Currently reading : Drawing With Great Needles

Drawing With Great Needles

19 November 2013

Author : julia-silverman

Drawing with Great Needles Cover

I was very excited to receive my copy of Drawing with Great Needles, a new compilation of essays published by the University of Texas Press on Native American tattooing in North America. The book claims to be "the first book length scholarly examination into the antiquity, meaning, and significance of Native American tattooing in the Eastern Woodlands and Great Plains." Despite my initial eagerness to delve into the volume, I felt that as a whole, Drawing with Great Needles suffered from methodological and thematic issues.
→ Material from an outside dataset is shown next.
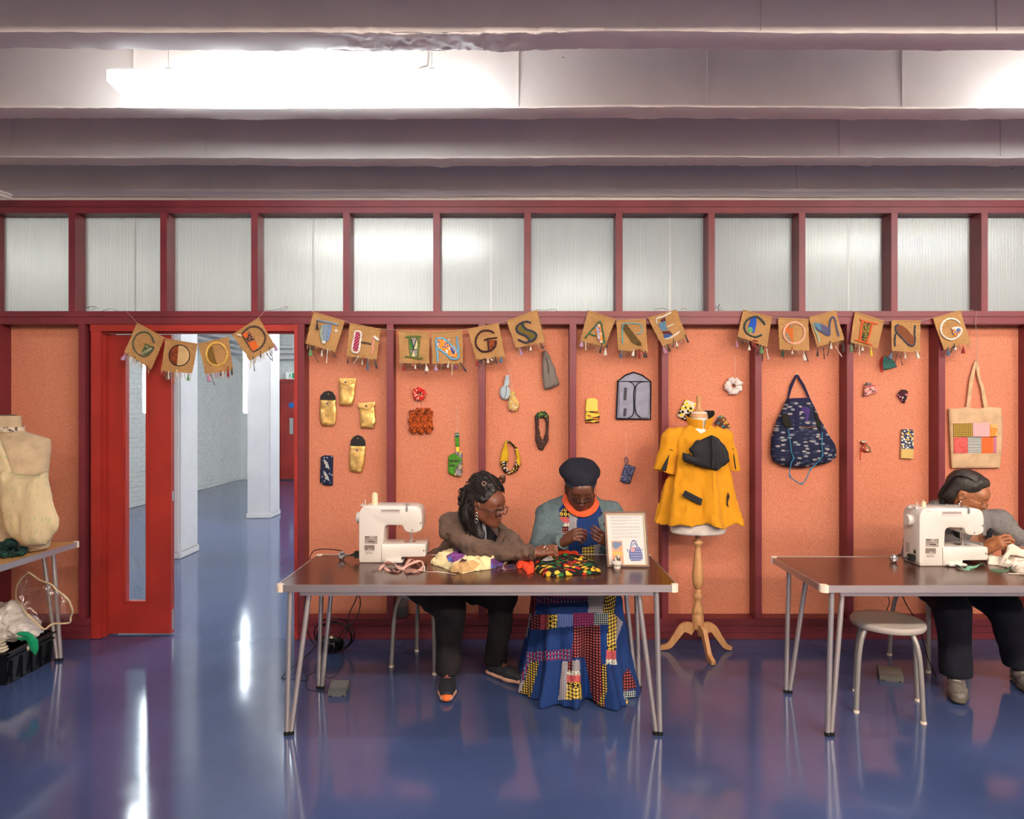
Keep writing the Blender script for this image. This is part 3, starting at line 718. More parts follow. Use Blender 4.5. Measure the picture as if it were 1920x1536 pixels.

Although I am neither a tattoo expert nor an anthropologist and cannot speak to the accuracy of the historical sources presented in its many essays, I did take issues with some of the broader claims of the volume and the evidence used to make them.

Some of the issues in the book become apparent in its introduction. In the summary of Chapter 1, editors Aaron Deter-Wolf and Carol Diaz-Granados explain how Antoinette Wallace's essay "compiles ethnohistorical documentation and art historical evidence of Native American tattooing…These accounts from European and Euro-American explorers, settlers, and artists provide an essential window into the extent and variety of indigenous tattoo traditions that existed prior to European contact." The notion of reconstructing a practice as it existed pre-contact by using post-contact, often biased colonial documents seems to me a problematic exercise, and, frankly doesn't accurately reflect what Wallace does in her essay. In fact, Wallace thoroughly acknowledges the problems inherent in using colonial sources in her synthetic study of colonial texts and images. Some of the other essays in the volume do, however, un-critically use these kinds of sources in analyses of tattoo motifs and iconography without accounting to the historical specificity of tattooing and the documents that record it.

DWGN 2

Another pattern that bothered me was the nonchalance of cross-cultural comparisons. Benjamin A. Steere's essay, for example, tried to make a case for the plausibility of Swift Creek paddle designs being used as tattoo designs. To set a precedent for this "admittedly speculative" (by his own admission) claim, he discussed the tattooing and craft practices of tribal people in Africa and Borneo. I felt, however that this type of comparison neglected the cultural and historical specificity of tattooing in each place, reducing what could have been an in-depth analysis of Native American practice into a essentializing and reductive argument about "primitive" people across the world. For example, his discussion of anthropomorphic pottery in Africa provided some culturally-specific evidence behind the intersection in pottery and tattoo designs that did not exist in his discussion of Native America. His suggestions for further research, however, were very intriguing, and I hope they are followed through. As someone who studies art history, I was personally confused by F. Kent Reilly's invocation of both Panofsky and "Myer [sic] Schapiro," neither of which were examined in their full complexity and specificity (and even necessarily correctly, though perhaps that's misreading on my part).

DWGN 1

I do not want to discount some of the important work presented in this volume. Surely, the synthesis of colonial documents and prior scholarly work in the field is a worthwhile endeavor. Deter-Wolf's essay, which used comparative archeological evidence to present a means of identifying tattoo instruments was very helpful. Furthermore, many of the essays presented here, especially Lars Krutak's chapters suggest further thematic points of study. Not only does he contextualize tattooing motifs within Native American culture, but his thoughts regarding facial tattooing and the mouth as a "liminal zone" interested me by discussing the tattoos within context, on the body. Many essays in this volume established the aesthetic precedents for tattooing in other types of artistic practice, so I appreciated Krutak's thoughts on why tattoos were placed where they were. I also found his photographs of ornamented deer skins intriguing, and wonder about the connection between the many sets of tattooed skin.

Essentially, I feel like this field of study requires a shift in focus, from trying to reconstruct traditional or "ancient" meanings and practices to thinking about the complexity of these practices after contact. If tattoos did have ritual functions, how did these functions change after the introduction of metal tattooing needles rather than the faunal instruments used previously? What can colonial interactions and the critical examination of colonial texts on tattooing tell us about the people who were observing as well as the people being observed (and what about the interaction between the two)? Furthermore, I think that scholars will need to grapple more strenuously with the issues and complexities created by the historical specificity of their sources, including images, which were often stylized or staged. Hopefully that will allow a more fruitful investigation into this interesting body of work in the future.

If anyone else has read the book (especially tattoo experts/anthropologists/historians), I'd love to hear your thoughts.